時が過ぎるのは本当にあっという間で、昨日のように思い出される高校生時代もすでに10何年前の出来事になってしまいました。
そんな私が高校生に戻ったらしたいこと、それは「もう一度あの高校生活を過ごしたい」ということです。
私の高校生活は、始発の電車に乗って部活の朝練習から始まっていました。太陽が照り付け汗だくになるほど暑い夏の日も、まだ陽が昇らずしんしんと雪が降り積もる冬の日も始発に乗り、授業が始まるまでの約30分程度の間朝練習に参加していました。みんなが眠たい目を擦りながら集まり、まだ人気の少ない静かな校内に少しずつ楽器の音が響き渡るあのなんとも言えない空間が私の日常でした(そう、私の所属していた部活は吹奏楽部でした)。時間が経つと、徐々に他の生徒たちも集まりはじめ、学校内が騒がしくなり通常の授業に向かうための用意をしていましたが、朝練習に参加した後の授業がこれまた眠たくて仕方ないのです。しかし、進学を目標にしていた私は勉学をおろそかにするわけにもいかず、何とか授業を真面目に聞き、試験期間には寝る間を惜しんで勉強に取り組み、分からない部分は教科の先生に聞きに行き、試験でも納得のいく点を取ることができていました。日々の授業終わりの放課後、そして試験期間が終わった後には再び終電まで部活動を行っていました。終電の時間ギリギリに校舎を出ることもしばしばで、部活仲間たちと騒ぎながら近くの駅まで走ったことも昨日のことのように思い出されます。部活動、勉学、そして友人らと過ごす日々。それが私の高校生活の思い出、今となればいわゆる青春というものだったように思いますが、何より悔やまれるのは当時はそれが青春とは露とも知らずに過ごしていたことです。社会人になり、社会の酸いも甘いも経験し、あの頃には2度とは戻れないのだと気付いたときに、あれが私の青春だったのかと気づいたのです。

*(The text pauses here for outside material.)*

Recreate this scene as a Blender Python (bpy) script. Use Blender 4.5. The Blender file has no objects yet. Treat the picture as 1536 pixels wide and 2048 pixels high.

私の高校生活を振り返ると、もっとこうしておけばよかった、あれをしておけばよかった、という後悔のような感情はあまりないように思います。ですが、あの時期がのちに青春と呼べるものだったと大人になって気づいた今、その毎日が2度とは味わえない貴重な1日1日だったと自覚したうえでもう一度同じ高校生活を過ごしてみたいと思うことはあります。そういった点においては、高校時代に限らず、現在の1日1日も今日が1番若い日、2度と来ない1日と思い日々を過ごす大切さにも繋がるかと思います。高校時代の青春の気づきは、大人になった今の私にも刺激を与え続けてくれているようです。街中で高校生の姿を見かける度に、素敵な青春時代を過ごせますようにと願う自分がいます。